Data‑driven operating models are about people, process and feedback loops
The panellists agreed that a data‑driven operating model is not about autonomous decision‑making alone, but about how organisations consistently generate value through feedback loops connecting data, technology, people and processes.
As Mike emphasises, AI enables far more meaningful use of data, but technology alone never delivers value without human judgement to interpret context, manage bias and apply insights responsibly.
This view was echoed by Samrat, who highlighted the need for strong foundations in data governance before AI can scale, and by Satya, who reinforced that AI literacy and practical capability across the workforce are essential to turning advanced tools into real‑world outcomes, particularly where personalisation and societal impact are involved.
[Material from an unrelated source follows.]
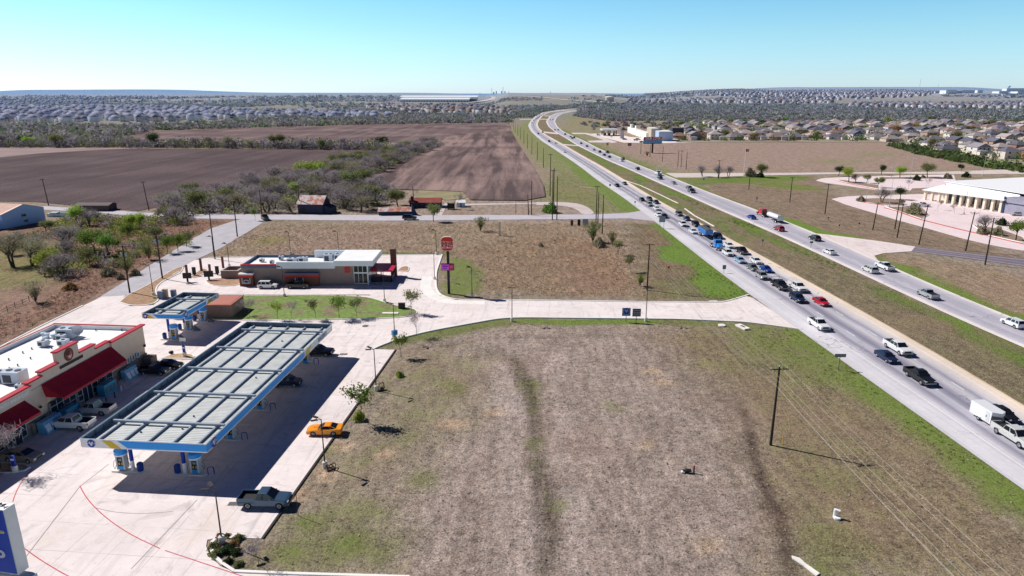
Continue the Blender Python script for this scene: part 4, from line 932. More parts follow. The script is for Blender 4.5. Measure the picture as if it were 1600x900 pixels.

Industrialising AI requires foundations, not fragmented innovation
Retail and public sector experiences highlight the risks of fragmented, project‑based AI efforts: some use cases succeed, but scalability, portability and trust quickly break down.
Industrialising AI means getting the basics right first (data quality, lineage, ownership and governance), before scaling.
Frameworks that align AI investment to core business processes, supported by unified platforms and shared standards, allow organisations to move from months‑long experiments to repeatable capability delivered in weeks, not quarters.
Redefining ROI: adoption, impact and trust
The panel challenges narrow financial definitions of ROI.
Value from AI shows up through adoption (workforce capability and mindset shift), impact (productivity, speed to market, new capabilities), and trust (security, explainability, bias and reliability).
From an executive perspective, ROI is strongest when AI aligns to organisational mission, improving outcomes that matter to customers and citizens while enabling work that was previously impossible.
AI literacy, leadership endorsement and portfolio‑level thinking are what turn experimentation into sustained value.